Por otro lado, existen, además, acusaciones de numerosos sobornos a militantes del Partido de los Trabajadores dentro de la administración, con el fin de acomodar procesos a su favor, así como de presuntos desvíos de fondos por parte de la compañía hacia la campaña política de la actual presidenta. Esos desvíos habrían bordeado ni más ni menos que 20 mil millones de dólares, aunque lo cierto es que, debido a la poca claridad que suele rodear este tipo de empresas, nadie puede determinar la cantidad con exactitud (la contabilidad de Petrobras era tan dudosa que la firma de auditoría PricewaterhouseCoopers se rehusó a firmar sus balances por falta de transparencia).
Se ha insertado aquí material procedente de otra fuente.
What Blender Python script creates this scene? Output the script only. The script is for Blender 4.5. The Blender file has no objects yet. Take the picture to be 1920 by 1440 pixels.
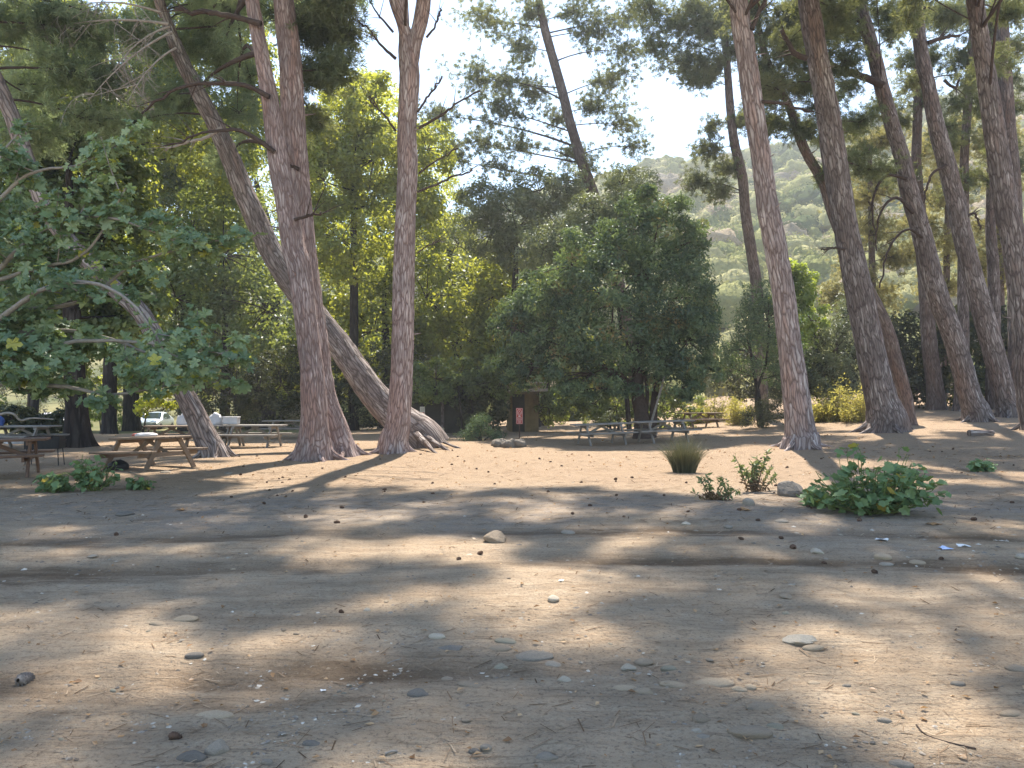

Se dirá, desde luego, que este tipo de escándalos se da también en empresas privadas, pero el problema es que en las públicas suelen ser la regla, porque las estatales están estructuralmente incentivadas para incurrir en manejos políticos, corrupción e ineficiencia. Y es que a las compañías estatales les falta precisamente aquello que, como dice el refrán, engorda al caballo: el ojo (y el riesgo y la tensión) del dueño. Nadie en particular se juega su capital en ellas y, por lo tanto, nadie en particular tiene incentivos para dedicar lo mejor de su trabajo, su energía y su atención a velar por ellas. Por otra parte, los burócratas, que al final tienen la última palabra sobre ellas, siempre saben que, en caso de pérdidas, está atrás el dinero público (que, en realidad, es dinero del público) para cubrirlas. Al fin y al cabo, ¿quién se atreve a ponerle un precio máximo a la razón –“el interés nacional”– por la que el Estado inicia estas empresas? Al mismo tiempo, sí existen abundantes incentivos en las compañías públicas para usarlas con fines políticos o para algunos otros más profanos. El interés principal del Gobierno no es tener utilidades, sino mantenerse en el poder y, muy a menudo, disfrutarlo también. No es por coincidencia que Petro-Perú, que bajo otros gobiernos fuese usada masivamente para emplear compañeros de partido e, incluso, para remodelar Palacio, bajo el actual ha pagado más de un millón de soles a un futbolista para que sea una cara de su publicidad y ha gastado decenas de miles de soles en masajes antiestrés para sus ejecutivos.